Grupa terrorystyczna o nazwie Yagoda opanowuje dom starców, w którym mieszka Bruce Willis. Oczywiście akcja dzieje się w święta. Najbardziej karkołomną sceną wydaje się być ta, w której Bruce jedzie swoim wózkiem inwalidzkim, strzelając z 3 karabinów na raz (jeden trzyma w zębach). Strzela oczywiście do złego pana w kominiarce, który nie wiedzieć czemu biegnie w jego stronę (zamiast się schować). W walce wspiera go dzielny murzyński przyjaciel- kolega z policji.

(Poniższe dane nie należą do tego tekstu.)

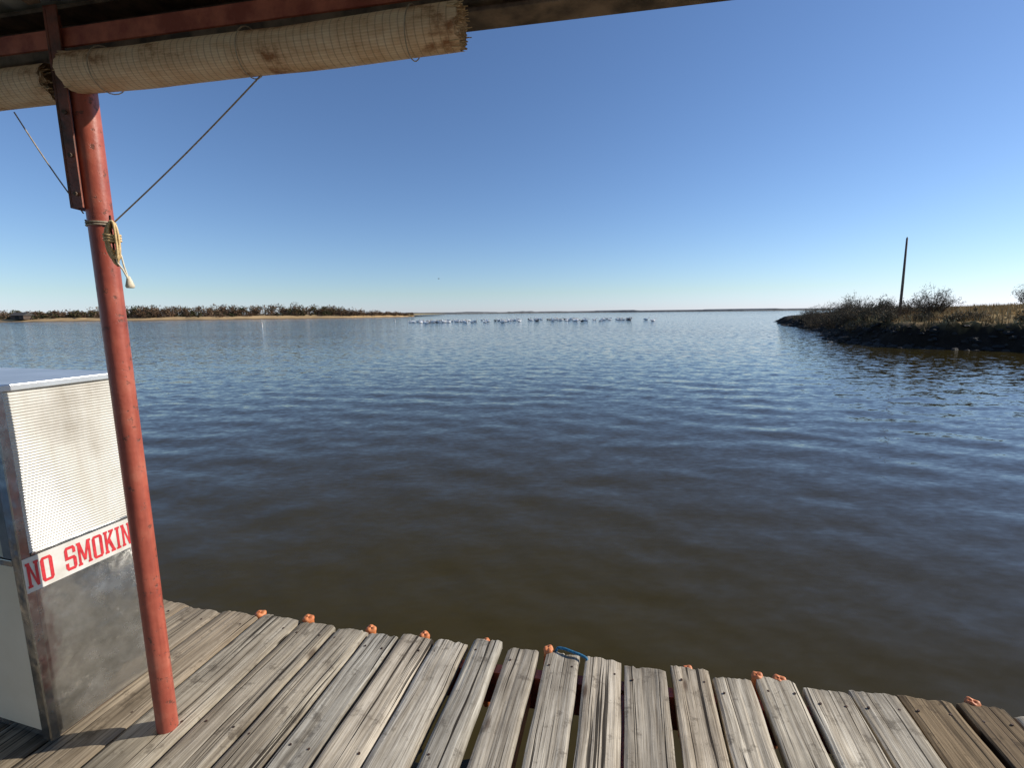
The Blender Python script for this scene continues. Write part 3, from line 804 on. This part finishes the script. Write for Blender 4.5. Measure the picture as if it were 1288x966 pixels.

Wyskakuje on ze swoim chodzikiem zza futryny i strzela ze swojego uzi (niestety w scenariuszu nie podano, skąd znalazło się tyle broni w domu starców). Kiedy wyskakuje po raz 7, zostaje postrzelony śmiertelnie w brzuch (jak to zwykle bywa). Willis podjeżdża do niego, mówi "nie", a potem złemu panu robi ostrzegawczy postrzał w głowę. Wjeżdża potem do stołówki, gdzie znajduje się bomba atomowa. Bruce, instruowany przez krótkofalówkę, rozbraja bombę w ostatniej sekundzie. Zaczyna padać śnieg, do domu starców wpada policja i rodzina Willisa. Wszyscy zaczynają śpiewać kolędy i wtedy okazuje się, że śpiewa je nawet nieboszczyk - kolega -murzyn, który jednak przeżył, bo miał ubrane 6 swetrów.
A czy Ty przeżyjesz do środy?
Jeśli chcesz współtworzyć ICBO i znalazłeś/znalazłaś ciekawą dyskusję - prześlij ją do mnie klikając w ten odnośnik. W tytule wpisz ICBO.
Dobra, dobra. Chwila. Chcesz sobie skomentować lub ocenić komentujących?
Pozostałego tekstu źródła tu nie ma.